My husband has told so much of the tale of his early journalistic days in his Eminent Victorians that I find little to add; but I remember a curious incident in the fine old room at Great Russell Street when George Hake—Dante Gabriel Rossetti’s secretary—came one day, ostensibly “on his own,” to have a talk with him on the series of papers on painters of the day, appearing above the signature of “Ignotus,” but of which the authorship had leaked out.

Joe has told, in Coasting Bohemia, of the rift in his friendship with Rossetti over these articles, and a sad tale it is. Mr. Hake fancied that Rossetti would like to see his friend’s bride, but, alas! he was taking too much on himself, for the visit never came off. But Rossetti was at that time already an invalid and was not to be counted upon.
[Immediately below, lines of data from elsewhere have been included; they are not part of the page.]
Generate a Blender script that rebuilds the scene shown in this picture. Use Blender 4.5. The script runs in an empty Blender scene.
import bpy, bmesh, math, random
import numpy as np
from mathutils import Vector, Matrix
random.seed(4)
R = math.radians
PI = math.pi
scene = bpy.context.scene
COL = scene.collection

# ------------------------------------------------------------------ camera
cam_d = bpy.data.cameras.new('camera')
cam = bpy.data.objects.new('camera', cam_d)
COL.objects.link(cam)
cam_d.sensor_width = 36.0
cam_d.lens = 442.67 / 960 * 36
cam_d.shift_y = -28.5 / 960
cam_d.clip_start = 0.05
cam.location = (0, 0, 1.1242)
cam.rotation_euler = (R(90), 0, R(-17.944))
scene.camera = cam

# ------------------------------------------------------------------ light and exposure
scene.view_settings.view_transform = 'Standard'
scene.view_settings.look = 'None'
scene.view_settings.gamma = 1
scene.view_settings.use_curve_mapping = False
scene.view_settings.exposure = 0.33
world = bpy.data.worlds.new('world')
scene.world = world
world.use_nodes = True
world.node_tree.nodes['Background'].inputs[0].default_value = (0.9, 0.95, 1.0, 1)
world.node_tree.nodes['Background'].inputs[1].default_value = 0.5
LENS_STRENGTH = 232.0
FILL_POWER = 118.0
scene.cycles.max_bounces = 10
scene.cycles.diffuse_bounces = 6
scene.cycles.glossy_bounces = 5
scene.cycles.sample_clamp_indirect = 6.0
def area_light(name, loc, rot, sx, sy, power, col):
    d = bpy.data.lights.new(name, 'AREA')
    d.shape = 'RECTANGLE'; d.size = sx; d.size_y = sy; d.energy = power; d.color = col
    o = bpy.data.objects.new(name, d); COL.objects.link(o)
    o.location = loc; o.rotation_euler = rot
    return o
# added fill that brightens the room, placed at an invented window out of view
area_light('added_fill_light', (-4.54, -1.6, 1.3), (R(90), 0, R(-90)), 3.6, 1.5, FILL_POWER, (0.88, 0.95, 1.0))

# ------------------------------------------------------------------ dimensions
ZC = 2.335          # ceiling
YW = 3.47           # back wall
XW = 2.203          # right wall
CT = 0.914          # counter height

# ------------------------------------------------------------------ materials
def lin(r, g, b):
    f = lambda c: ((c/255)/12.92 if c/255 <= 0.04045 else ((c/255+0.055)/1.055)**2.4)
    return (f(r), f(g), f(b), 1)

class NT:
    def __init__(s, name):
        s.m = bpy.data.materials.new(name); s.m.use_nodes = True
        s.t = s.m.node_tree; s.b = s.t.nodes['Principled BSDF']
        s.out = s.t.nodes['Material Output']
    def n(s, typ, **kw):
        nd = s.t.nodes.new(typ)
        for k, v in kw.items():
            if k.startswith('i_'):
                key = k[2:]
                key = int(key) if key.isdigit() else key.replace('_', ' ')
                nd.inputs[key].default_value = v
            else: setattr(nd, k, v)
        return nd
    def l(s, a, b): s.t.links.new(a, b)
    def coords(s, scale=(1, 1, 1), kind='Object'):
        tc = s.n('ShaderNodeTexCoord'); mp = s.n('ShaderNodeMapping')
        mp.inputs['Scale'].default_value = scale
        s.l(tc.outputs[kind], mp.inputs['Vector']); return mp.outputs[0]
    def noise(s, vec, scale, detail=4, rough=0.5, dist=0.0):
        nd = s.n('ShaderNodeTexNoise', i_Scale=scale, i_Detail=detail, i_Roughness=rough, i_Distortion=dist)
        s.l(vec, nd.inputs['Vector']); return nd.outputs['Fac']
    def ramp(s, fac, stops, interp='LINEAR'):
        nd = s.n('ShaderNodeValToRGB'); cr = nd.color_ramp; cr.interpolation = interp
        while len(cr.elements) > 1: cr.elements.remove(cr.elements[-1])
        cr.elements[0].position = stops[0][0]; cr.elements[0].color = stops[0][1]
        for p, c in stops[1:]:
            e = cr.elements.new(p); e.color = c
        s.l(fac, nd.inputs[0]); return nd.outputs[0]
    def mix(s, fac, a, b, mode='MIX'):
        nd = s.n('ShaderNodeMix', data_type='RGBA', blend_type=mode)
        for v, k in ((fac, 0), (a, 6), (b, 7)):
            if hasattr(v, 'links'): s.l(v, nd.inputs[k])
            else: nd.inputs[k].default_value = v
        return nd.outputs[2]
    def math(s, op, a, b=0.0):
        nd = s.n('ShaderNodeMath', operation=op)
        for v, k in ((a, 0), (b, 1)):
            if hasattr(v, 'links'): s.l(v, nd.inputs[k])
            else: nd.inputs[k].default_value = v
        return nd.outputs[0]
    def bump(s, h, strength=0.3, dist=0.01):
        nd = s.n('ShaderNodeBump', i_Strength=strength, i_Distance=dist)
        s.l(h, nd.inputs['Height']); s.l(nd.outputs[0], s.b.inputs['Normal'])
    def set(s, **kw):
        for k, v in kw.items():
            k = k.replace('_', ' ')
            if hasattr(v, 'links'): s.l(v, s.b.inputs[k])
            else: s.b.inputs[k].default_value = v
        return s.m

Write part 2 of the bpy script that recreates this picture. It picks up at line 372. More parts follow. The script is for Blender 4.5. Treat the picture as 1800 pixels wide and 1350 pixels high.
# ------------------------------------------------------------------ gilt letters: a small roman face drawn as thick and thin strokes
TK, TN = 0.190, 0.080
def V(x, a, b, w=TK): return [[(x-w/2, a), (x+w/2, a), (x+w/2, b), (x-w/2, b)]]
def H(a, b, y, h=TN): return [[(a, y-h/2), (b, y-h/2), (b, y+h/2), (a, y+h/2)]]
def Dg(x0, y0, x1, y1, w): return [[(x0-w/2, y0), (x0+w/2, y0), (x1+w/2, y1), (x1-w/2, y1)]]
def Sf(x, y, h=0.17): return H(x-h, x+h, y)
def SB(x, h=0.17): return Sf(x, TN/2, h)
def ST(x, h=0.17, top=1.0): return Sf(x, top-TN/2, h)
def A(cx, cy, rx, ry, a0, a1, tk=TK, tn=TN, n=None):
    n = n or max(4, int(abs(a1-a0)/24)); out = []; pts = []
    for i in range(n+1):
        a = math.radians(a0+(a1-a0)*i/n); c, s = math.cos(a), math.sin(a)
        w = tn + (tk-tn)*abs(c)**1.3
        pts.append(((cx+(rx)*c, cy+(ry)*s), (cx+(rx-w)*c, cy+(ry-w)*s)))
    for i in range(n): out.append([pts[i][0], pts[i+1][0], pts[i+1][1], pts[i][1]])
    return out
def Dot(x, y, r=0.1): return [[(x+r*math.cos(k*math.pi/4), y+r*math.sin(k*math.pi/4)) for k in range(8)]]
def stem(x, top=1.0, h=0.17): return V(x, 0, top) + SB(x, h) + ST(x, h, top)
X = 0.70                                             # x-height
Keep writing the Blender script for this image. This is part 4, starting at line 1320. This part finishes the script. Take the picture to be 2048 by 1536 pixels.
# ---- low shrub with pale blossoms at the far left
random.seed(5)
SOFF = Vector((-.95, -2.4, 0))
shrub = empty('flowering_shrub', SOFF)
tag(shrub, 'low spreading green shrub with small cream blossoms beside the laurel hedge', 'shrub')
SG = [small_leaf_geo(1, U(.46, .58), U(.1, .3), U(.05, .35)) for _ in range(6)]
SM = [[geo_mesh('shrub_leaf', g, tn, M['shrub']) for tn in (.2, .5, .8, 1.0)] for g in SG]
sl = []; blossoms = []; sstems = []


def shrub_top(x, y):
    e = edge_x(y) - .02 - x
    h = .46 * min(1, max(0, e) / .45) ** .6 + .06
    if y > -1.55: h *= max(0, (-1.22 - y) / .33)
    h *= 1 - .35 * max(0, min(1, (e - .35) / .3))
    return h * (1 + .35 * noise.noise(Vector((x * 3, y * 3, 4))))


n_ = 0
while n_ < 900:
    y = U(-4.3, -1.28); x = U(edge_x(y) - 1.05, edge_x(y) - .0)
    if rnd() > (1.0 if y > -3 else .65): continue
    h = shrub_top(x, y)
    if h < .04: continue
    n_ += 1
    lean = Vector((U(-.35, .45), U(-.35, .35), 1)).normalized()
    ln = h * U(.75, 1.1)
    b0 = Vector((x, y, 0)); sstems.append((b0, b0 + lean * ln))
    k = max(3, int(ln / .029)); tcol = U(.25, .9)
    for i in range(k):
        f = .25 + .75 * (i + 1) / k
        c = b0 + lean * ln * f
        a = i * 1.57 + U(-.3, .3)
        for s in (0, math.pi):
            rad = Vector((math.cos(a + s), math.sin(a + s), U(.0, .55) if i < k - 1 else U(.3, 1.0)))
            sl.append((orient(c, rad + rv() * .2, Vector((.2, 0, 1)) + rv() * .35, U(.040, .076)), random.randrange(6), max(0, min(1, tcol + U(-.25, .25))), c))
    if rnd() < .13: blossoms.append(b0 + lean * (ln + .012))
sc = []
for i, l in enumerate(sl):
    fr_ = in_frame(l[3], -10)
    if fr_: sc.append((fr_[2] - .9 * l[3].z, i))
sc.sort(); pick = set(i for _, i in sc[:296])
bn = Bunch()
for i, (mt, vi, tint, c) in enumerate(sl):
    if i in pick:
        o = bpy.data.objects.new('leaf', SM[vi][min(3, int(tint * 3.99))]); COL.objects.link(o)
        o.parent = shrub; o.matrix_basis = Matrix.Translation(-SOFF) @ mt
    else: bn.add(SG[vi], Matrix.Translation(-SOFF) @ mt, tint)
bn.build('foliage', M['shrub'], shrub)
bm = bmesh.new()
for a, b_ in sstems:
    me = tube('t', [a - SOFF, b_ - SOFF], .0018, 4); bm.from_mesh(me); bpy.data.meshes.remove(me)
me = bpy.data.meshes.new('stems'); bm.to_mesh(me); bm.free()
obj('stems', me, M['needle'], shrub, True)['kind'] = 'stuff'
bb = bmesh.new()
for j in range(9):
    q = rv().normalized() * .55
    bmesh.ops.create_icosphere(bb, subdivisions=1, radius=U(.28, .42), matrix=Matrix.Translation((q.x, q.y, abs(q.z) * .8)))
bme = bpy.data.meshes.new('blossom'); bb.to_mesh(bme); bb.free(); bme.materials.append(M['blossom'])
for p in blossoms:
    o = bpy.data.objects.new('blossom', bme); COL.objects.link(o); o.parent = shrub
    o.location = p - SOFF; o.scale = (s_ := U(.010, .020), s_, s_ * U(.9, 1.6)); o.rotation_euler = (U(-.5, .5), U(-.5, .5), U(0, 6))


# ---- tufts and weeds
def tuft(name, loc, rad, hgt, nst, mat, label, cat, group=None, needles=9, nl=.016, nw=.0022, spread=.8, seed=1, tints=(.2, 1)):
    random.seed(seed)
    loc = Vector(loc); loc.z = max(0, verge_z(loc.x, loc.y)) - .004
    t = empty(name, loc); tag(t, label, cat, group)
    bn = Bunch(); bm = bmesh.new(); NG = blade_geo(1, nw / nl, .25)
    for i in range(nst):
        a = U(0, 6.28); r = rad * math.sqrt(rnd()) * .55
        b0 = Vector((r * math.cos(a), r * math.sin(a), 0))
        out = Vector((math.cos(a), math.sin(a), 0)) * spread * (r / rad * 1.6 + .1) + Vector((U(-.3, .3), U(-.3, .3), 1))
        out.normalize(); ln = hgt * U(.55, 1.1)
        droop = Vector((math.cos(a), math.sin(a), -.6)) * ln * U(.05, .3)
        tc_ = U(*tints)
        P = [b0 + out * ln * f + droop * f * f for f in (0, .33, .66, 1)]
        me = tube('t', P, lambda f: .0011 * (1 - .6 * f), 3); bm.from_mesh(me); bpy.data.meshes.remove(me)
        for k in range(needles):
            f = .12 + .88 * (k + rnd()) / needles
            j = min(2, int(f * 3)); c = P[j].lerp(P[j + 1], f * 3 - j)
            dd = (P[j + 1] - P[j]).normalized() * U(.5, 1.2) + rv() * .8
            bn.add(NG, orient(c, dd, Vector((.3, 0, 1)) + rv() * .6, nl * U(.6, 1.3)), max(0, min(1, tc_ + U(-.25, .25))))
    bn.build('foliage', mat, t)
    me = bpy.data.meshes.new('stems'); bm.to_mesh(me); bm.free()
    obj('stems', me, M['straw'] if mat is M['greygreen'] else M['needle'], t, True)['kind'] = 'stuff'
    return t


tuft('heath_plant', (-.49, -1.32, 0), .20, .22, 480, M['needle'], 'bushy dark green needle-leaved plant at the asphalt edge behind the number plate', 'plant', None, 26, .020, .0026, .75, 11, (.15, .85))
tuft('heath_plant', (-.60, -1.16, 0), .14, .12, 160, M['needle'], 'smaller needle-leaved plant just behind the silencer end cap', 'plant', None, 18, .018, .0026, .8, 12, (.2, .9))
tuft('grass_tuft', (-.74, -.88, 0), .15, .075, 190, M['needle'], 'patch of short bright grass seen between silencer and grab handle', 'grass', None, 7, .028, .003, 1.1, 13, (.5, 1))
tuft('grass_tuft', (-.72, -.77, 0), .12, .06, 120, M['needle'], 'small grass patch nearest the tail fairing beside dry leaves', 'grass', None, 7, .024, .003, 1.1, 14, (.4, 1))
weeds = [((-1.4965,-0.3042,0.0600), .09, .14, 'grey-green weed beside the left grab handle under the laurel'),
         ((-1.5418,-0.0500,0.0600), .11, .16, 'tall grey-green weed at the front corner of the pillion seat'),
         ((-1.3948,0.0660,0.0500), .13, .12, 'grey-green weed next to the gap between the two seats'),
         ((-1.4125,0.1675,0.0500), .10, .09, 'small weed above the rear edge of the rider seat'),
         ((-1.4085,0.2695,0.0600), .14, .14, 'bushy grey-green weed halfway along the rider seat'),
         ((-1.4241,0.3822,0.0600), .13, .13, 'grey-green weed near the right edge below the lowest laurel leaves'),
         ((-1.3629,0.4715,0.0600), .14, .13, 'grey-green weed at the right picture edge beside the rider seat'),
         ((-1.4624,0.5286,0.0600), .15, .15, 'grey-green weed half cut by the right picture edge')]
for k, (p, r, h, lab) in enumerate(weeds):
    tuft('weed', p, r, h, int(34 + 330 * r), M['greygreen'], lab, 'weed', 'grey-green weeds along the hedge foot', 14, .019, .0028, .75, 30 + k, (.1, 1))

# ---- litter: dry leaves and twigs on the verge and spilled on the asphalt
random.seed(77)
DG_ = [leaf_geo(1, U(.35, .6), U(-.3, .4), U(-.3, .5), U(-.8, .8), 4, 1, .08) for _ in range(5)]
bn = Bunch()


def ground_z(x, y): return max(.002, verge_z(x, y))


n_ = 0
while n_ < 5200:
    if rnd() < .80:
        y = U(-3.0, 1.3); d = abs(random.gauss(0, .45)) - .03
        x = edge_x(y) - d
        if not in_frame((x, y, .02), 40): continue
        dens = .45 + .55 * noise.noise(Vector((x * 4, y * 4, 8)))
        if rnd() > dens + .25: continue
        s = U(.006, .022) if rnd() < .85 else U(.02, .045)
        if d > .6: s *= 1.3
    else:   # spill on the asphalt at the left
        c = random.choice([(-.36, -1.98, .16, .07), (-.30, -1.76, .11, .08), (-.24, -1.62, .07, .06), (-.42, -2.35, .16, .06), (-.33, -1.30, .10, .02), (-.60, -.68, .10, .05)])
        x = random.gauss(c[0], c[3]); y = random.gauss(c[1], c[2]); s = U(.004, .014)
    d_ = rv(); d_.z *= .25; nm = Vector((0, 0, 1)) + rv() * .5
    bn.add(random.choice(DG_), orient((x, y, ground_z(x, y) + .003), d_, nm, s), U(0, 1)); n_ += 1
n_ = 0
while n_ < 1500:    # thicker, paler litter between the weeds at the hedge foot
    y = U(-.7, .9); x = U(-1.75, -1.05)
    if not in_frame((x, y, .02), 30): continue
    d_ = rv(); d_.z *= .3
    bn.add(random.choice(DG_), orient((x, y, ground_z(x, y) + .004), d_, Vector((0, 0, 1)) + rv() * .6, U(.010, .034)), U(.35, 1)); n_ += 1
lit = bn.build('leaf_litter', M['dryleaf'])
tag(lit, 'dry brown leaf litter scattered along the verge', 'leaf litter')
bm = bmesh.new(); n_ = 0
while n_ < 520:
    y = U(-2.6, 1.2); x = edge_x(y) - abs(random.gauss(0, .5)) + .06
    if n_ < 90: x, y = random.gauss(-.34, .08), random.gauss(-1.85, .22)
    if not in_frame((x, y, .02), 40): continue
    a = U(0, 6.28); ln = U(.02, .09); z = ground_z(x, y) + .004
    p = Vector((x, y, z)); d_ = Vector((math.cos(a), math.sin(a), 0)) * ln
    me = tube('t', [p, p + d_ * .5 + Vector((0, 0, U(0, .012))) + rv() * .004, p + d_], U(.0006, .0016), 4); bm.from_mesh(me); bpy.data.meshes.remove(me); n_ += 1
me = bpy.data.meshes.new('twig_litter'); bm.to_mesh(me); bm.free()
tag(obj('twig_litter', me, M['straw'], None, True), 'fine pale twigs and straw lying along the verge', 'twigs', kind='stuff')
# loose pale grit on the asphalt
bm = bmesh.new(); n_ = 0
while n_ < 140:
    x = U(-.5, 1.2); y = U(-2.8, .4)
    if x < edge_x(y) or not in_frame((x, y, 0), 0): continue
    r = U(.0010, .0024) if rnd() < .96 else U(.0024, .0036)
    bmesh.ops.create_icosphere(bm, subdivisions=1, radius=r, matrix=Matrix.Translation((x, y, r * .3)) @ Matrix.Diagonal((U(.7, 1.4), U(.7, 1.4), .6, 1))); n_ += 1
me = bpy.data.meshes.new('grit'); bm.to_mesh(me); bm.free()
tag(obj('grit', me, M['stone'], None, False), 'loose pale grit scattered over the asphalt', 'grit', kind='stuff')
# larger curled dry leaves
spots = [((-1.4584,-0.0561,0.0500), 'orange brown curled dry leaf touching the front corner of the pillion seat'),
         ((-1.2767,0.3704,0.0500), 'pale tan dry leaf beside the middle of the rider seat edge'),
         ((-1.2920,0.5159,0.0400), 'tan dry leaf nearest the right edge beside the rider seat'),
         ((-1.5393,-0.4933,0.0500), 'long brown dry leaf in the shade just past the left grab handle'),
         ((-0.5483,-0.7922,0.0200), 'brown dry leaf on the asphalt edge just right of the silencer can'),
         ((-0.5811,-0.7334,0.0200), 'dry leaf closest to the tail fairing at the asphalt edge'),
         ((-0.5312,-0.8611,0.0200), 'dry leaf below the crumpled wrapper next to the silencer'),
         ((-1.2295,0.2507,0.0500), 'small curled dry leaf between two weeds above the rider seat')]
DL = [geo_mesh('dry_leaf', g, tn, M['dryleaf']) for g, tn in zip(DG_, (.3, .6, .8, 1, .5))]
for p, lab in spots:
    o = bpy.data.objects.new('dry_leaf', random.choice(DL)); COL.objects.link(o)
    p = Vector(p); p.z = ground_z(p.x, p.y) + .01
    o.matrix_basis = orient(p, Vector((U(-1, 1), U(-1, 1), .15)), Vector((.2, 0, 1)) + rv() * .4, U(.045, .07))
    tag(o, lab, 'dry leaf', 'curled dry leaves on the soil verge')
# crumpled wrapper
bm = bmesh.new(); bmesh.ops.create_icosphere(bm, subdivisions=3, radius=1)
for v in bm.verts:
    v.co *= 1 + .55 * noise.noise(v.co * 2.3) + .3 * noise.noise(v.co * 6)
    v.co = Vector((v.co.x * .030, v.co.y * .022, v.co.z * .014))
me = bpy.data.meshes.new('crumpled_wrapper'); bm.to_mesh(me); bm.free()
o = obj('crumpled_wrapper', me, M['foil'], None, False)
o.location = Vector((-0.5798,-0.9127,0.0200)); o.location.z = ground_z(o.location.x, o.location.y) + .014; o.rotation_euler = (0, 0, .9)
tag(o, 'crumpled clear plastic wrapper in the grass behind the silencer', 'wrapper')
It must have been some time after this that the French proprietors of that luxurious publication, L’Art, invited Joe to run a London office for its sale, in connection with which he afterwards started an English version—Art and Letters—edited and largely written by himself.

Many funny incidents group themselves around the person of the French proprietor, whose English, though insistently fluent, was of the lamest, and I think Joe sometimes led him on in the expectation of some pleasant malapropism.

“How are you now?” he would ask, when the poor gentleman had “suffered the sea.”

“Only ’alf and ’alf, my friend,” the Frenchman would reply. “But I must back tonight. I make my trunk at four.” And his apt mots on the super-sensitive lady-assistant who “always begin to tear for nothing” and “forgive never man that he ’ave not married her” afforded Joe continual delight.

But a courtlier host than that Frenchman never existed. He would entertain us royally at the old Maison Dorée when we went to Paris though he ate but little himself and always preferred the humbler Café Duval; so little, in fact, was he in accord with most men of his nation upon the food question that, when Joe gave him the usual fish dinner at Greenwich, he was naturally dismayed at the explanation, after several courses had been passed by, of “Mon ami, je ne mange jamais du poisson.”

Art and Letters, though an artistic was not a financial success, but it may have led to the one of his many adventures of which he was perhaps the most proud: the planning and editing, at the request of Messrs. Macmillan, of their beautiful magazine, the English Illustrated.

He has spoken so well himself of his pleasant intercourse with the men who worked for him—struggling men in those days but known to fame since—that there is little left for me to record, save to note that among the many tributes from his many friends I prize not least those of his collaborators of that time, with the oft-repeated testimony to his having helped them to the first-rung on the ladder of success.